Monday, February 25, 2008

Jennifer's Head Can Occasionally Swell

That's me. Fairly typical look too. I blow dried the hair creating my unruly but still fun mop, and no make-up. This would be the standard weekend look. It does still include fabulous shoes, but my bathroom mirror is not full length. Yes, my bathroom mirror is in desperate need of a good cleaning. I have never claimed to be domestic. Change out the jeans for some slacks or a skirt and you've got my usual work look. Since you had only seen me in my profile picture, I thought you should see what I look like on a normal day. The profile picture was taken almost two years ago at my best friend's wedding. As her maid of honor, I had to actually do my hair and make-up for the big event. Well actually, another friend did my hair. It has never looked like that again.
So now you are thinking, "Um, Jennifer? Are you ever going to get to the point? Do you even have a point?"
Yes actually, I'm glad you asked.
One of the guys that works at the local gun range worked with Michael several years ago. This was a couple of jobs before Michael met me. Upon reuniting, the conversation was the standard.
Old Friend: Hey Mike. Good to see you. How have you been? You've lost hair since I saw you last.
Michael: I've been good. Yeah, that figures since the last time you saw me I was about 17. I'd like you to meet my wife Jenni.
Old Friend: (shakes hand) It's nice to meet you. (turns to Michael) You've done well.

Every woman knows that "You've done well" in that situation is really man code for, "You're wife is cute (or hot or pretty--something complimentary)." We accept the polite compliment and don't think anything else about it. The part that makes it funny is what happened on a later visit. At this visit, the old friend makes it a point to pull my husband aside, and in a stage whisper to make any four year old proud says, "I think your wife is hot!" LOL! I love it.

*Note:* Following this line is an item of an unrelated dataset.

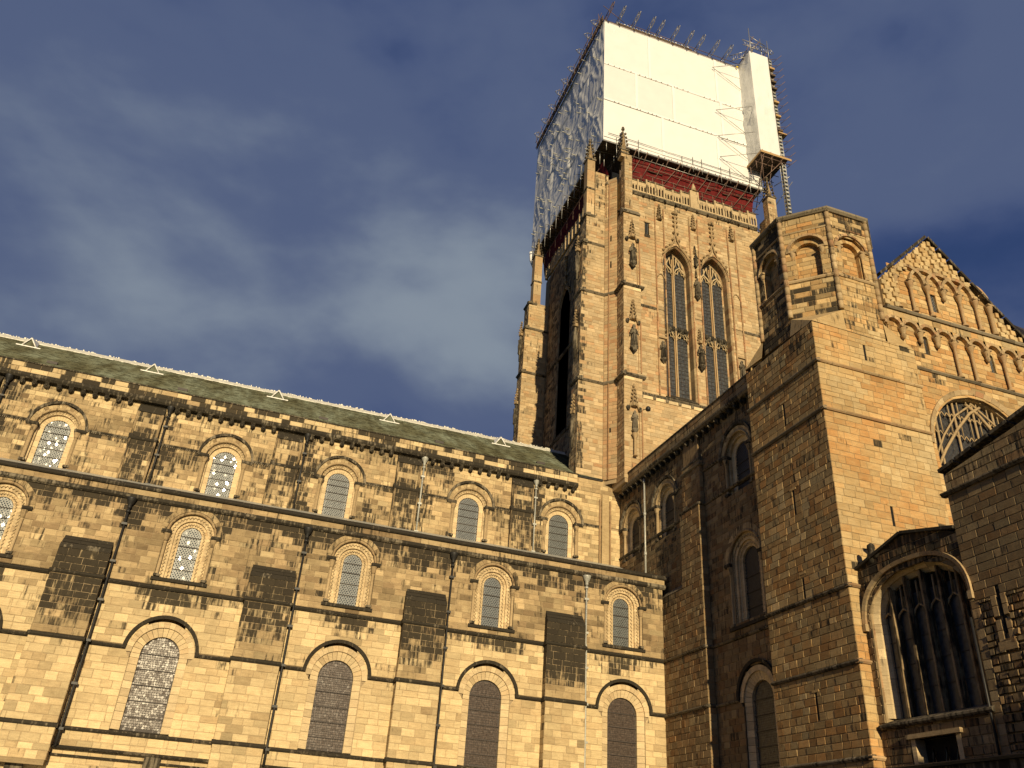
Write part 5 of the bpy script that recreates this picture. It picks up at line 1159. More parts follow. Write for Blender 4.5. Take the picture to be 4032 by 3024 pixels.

Well not 2 weeks later, I take my department out for our monthly departmental lunch. The conversation turns to the upcoming audition coming through Oklahoma for America's Next Top Model. One of the girls says, "I think Jennifer should try out for that." No, I am not in her chain of command. She goes on to tell me that she thinks I'm so pretty and that she thinks that I could just wear anything. She proceeds to tell me that she has always said that. All the while I am trying to come with a polite response that doesn't sound like I'm full of myself or self deprecating. I went with the honest response, I actually tried the modeling thing and it just wasn't for me. I stifled the voice in my head that was laughing and screaming, "You couldn't do that! You're 5'4", almost 30, and you've got cellulite and stretch marks! I don't think that's what Prada is really looking for this season." But you know, when they finally decide that the heroin waif is not so pretty, then they can give me a call.

I'm enjoying the compliments lately. I'm sure my head will swell enough to throw me off balance at which point I will topple over into something embarrassing like kitty yak which will bond to my hair and thus negate any inflated image built.

On a side note, I did jog around the block today. I'm still short and almost 30, but the cellulite will not win! And no, I still did not clean the mirror.